Tómame de las manos
Vorpanotz: orfelinato. Muchos de los hijos y nietos de los sobrevivientes del Genocidio hemos oído repetidamente esta palabra en boca de nuestros padres y abuelos cuando nos contaban sus desventuras.
Estos asilos se hallaban diseminados por todo el territorio de la Turquía otomana. Fundados por aristocráticas damas inglesas, norteamericanas, alemanas y también por pastores evangelistas y sus esposas. Algunos fueron construidos para albergar a los huérfanos armenios cuando ocurrieron las matanzas de finales del siglo XIX ordenadas por el sultán Hamid II. Ocupaban grandes predios y cada uno de ellos podía albergar, según sus dimensiones, entre dos y cuatro mil niños y niñas, separados en distintos pabellones por sexo y por edades.
Todos compartían el riesgo de que una bala turca los matase (durante un tiempo, los turcos tenían rodeado al vorpanotz y “disparaban hasta a las sombras”). La orden recibida por los mandos era que los armenios debían “desaparecer” de la faz de la tierra, dejar de existir, incluyendo a los niños.

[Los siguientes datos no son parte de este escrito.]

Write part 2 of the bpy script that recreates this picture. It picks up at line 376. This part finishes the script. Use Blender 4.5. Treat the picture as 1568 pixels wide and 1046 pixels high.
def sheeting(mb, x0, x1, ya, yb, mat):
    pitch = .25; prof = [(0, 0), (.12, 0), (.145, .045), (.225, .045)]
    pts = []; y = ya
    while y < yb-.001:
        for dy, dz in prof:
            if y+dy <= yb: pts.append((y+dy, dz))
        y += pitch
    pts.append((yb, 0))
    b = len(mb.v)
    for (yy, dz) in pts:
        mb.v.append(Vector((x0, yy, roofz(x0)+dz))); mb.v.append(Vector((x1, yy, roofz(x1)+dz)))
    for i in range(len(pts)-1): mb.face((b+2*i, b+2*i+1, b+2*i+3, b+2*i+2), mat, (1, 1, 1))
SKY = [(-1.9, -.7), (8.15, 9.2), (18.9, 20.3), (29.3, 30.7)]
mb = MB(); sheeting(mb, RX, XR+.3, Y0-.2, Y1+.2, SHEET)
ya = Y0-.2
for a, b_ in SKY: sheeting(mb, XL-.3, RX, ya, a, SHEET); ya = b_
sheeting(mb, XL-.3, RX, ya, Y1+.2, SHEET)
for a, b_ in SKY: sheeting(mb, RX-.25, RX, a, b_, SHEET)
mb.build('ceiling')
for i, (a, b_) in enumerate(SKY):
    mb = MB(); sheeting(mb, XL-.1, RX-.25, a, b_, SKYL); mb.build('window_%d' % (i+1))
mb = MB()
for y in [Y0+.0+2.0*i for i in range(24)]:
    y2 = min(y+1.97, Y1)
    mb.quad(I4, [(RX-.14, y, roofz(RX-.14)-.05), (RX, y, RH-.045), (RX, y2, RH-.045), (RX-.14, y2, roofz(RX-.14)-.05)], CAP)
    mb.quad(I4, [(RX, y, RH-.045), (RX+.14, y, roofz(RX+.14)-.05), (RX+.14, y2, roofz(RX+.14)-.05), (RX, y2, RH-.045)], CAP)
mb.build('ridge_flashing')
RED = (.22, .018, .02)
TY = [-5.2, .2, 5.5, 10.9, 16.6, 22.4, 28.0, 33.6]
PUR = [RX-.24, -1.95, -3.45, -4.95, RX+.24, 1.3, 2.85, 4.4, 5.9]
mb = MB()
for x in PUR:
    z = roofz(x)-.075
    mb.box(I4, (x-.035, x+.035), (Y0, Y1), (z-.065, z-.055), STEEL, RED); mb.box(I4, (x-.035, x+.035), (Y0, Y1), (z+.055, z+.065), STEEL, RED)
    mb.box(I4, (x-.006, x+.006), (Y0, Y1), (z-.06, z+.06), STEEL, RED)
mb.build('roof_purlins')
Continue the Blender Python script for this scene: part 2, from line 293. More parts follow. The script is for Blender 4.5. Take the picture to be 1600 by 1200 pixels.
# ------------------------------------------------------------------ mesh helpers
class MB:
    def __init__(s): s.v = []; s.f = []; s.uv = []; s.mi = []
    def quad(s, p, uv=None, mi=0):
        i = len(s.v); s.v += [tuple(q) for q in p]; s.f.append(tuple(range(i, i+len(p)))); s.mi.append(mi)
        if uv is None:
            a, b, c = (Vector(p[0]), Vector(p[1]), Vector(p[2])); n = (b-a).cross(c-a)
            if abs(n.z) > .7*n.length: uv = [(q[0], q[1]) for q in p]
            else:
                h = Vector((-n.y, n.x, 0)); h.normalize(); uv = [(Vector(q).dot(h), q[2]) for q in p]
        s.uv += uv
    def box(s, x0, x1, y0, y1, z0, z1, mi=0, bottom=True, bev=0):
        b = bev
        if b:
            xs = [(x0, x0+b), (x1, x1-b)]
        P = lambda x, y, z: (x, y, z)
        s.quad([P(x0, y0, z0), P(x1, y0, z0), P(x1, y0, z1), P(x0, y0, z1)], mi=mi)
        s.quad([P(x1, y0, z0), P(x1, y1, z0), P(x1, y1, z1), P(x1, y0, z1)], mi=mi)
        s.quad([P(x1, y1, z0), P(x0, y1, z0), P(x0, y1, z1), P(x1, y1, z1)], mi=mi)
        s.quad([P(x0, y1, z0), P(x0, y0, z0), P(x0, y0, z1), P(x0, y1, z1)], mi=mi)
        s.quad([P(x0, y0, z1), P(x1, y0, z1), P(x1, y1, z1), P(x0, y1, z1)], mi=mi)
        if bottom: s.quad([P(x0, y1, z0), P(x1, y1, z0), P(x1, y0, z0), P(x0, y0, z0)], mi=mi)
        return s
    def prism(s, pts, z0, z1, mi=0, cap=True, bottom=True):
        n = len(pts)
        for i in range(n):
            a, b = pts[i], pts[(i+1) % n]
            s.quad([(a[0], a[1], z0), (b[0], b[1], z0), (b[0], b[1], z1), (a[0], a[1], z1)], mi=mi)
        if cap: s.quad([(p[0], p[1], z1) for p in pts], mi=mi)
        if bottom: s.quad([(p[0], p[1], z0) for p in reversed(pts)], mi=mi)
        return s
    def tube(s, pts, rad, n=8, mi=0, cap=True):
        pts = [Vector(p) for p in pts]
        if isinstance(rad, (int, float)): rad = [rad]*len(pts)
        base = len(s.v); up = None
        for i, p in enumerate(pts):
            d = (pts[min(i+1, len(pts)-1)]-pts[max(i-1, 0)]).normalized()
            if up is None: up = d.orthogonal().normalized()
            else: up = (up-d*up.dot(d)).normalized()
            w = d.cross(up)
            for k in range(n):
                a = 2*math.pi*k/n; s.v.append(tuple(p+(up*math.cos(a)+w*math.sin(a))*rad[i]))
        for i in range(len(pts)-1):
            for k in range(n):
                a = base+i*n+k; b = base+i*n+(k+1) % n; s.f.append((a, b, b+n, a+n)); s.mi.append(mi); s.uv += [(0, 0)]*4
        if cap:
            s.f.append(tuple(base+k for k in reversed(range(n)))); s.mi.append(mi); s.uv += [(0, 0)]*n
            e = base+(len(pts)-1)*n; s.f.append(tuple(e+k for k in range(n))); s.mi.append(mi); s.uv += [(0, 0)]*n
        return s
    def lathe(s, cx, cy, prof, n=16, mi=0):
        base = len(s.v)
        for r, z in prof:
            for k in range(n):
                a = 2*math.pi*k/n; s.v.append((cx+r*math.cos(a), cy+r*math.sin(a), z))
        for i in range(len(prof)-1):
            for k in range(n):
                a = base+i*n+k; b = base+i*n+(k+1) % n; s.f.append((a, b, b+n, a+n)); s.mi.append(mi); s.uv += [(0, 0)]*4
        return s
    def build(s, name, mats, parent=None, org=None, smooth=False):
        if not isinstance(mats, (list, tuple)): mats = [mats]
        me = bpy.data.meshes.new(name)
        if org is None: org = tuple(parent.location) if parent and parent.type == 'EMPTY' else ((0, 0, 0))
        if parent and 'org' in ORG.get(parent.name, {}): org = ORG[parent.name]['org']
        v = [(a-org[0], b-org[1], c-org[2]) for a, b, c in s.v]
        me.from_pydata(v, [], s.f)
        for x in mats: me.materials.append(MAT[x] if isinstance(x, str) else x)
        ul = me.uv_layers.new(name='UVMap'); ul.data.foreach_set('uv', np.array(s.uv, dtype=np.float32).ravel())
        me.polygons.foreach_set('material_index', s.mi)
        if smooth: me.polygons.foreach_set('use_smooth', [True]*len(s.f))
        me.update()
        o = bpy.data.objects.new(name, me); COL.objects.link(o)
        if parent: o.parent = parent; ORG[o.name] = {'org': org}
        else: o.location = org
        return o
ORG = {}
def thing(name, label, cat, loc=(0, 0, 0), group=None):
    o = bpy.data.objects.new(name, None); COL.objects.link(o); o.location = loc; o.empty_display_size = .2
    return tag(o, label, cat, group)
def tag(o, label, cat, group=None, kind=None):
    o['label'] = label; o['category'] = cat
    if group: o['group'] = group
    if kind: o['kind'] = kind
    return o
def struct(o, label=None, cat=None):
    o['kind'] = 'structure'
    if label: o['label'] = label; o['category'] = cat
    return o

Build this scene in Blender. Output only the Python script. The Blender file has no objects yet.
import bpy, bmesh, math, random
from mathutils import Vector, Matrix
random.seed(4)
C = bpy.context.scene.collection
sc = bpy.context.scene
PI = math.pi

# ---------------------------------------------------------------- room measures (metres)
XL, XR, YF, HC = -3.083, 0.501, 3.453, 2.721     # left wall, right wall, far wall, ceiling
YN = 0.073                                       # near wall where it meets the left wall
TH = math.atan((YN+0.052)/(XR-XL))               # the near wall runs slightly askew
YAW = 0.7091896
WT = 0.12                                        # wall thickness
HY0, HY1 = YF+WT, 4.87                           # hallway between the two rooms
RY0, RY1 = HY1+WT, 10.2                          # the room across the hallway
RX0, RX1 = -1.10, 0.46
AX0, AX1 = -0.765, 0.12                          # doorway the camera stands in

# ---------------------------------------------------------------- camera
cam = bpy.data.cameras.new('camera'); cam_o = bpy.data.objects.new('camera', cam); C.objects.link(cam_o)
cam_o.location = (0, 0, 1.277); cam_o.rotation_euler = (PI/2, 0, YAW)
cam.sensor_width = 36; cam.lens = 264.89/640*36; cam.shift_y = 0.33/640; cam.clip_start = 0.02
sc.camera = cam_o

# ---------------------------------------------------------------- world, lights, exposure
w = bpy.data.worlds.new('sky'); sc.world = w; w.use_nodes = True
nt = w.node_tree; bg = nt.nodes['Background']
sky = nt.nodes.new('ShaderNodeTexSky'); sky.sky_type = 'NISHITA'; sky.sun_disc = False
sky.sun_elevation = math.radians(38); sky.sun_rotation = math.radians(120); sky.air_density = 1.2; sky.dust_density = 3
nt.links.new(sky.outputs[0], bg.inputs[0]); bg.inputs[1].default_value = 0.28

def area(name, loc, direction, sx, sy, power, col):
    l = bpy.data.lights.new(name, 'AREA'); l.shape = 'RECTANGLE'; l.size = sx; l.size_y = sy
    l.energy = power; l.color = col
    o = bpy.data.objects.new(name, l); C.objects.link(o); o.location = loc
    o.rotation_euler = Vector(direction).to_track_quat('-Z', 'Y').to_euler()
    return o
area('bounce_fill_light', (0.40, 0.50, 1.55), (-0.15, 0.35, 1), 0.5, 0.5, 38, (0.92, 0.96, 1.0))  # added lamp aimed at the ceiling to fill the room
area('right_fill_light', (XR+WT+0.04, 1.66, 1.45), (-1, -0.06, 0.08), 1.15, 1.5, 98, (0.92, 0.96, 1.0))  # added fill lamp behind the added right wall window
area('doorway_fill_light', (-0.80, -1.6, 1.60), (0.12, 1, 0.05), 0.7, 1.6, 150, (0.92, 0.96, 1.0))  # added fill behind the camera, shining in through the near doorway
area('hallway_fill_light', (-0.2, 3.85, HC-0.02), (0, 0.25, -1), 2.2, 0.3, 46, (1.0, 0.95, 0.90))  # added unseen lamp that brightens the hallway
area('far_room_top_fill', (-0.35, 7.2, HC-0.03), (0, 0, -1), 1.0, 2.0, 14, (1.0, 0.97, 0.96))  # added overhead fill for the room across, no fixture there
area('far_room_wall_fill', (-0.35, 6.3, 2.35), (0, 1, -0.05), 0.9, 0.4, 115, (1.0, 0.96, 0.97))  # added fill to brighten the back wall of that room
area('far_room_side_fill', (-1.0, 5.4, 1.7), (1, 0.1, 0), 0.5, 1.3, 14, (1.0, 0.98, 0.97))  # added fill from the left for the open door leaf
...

Un día las tropas turcas llevaron un ataque a fondo que fue repelido, armados por viejos fusiles y escasas balas, por los huérfanos mayores, miembros del personal, directivos y maestros del asilo. De esta forma lograron mantenerlos alejados hasta la llegada de las tropas inglesas que estaban apostados a pocos kilómetros y que a partir de ese día se quedaron a vivir en sus carpas en los mismos terrenos del vorpanotz. En esas jornadas los turcos fueron finalmente vencidos y dispersados.
Relataba mi papá Mardirós que, junto a su hermano mayor Agop, se paseaban siempre tomados de las manos, sin soltarse, como temiendo perder uno al otro. Pero que en realidad era una manera de profesarse un amor recíproco que yacía inconsciente en cada uno. Nadie les daba amor: un asilo da albergue, comida, remedios y compañía. Pero no amor, aunque fuera tan importante en la vida de esos niños que habían visto todo el horror que otros ojos humanos puedan ver.
Vieron cosas que nunca contaron porque ellos mismos preferían olvidar para continuar viviendo. No eran los únicos hermanos que se tomaban de las manos. Así eran las cosas. Mi papá y su hermano dormían uno al lado del otro sobre colchonetas tiradas en el piso. Juntos se habían escapado una noche de las filas de la deportación, llevando en sus oídos y en sus ojos, el desconsuelo y el llanto de su madre, mi abuela Sara, quien los alentó para que huyeran, sabiendo que de permanecer con ella solo podían esperar la muerte. Sara se quedó con su pequeño Ohannes de apenas seis años y su hija, la mayor de todos los hermanos, Nevart.
Mi tío Ohanne llegó un día al vorpanotz en busca de sus hermanos, con su cabello rapado y una trenza de pelo que le salía de la coronilla, prueba de haber vivido con un beduino al que mi abuela lo terminó “regalando” con la esperanza de salvarle la vida, cosa que en definitiva logró. Ese día llamaron a los dos hermanos para decirles: “He aquí vuestro hermanito”. Habían pasado cinco años y mi tío no había olvidado el idioma armenio por una circunstancia extraordinaria.
Ambos lo reconocieron por los ojos y sus rasgos. No tuvieron otra reacción que tomarlo de cada mano y le mostraron las instalaciones del asilo. “Papá”, pregunté, “pero, ¿no le dieron ni un beso ni un abrazo?”, me respondió que “no había costumbre de dar besos ni abrazar a nadie. Solo las madres daban besos, y pocos”. Mientras rondaban los tres, tomados de sus manos, otros chicos les preguntaban quién era ese desconocido rapado y con trenza; casi a dúo, mi papá y mi tío Agop respondían “mer hajparigne” (“es nuestro hermanito”).
Hace poco me hice de un libro de Eva Tabakian, Los armenios en la Argentina y en la página 143 me sorprendió y conmovió una foto que fue tapa del Diario ARMENIA, de dos ancianos tomados de la mano en una marcha del 24 de abril, con una pechera que en su espalda tenía escrito: “24 DE ABRIL DE 1915 – GENOCIDIO ARMENIO”. No eran mi papá ni mi tío Agop. Pero de haber ido ellos a esa marcha, seguramente habrían marchado así, tomados de las manos, altivos sobrevivientes y ejemplos del fracaso turco: custodiados siempre por Dios, esperando justicia.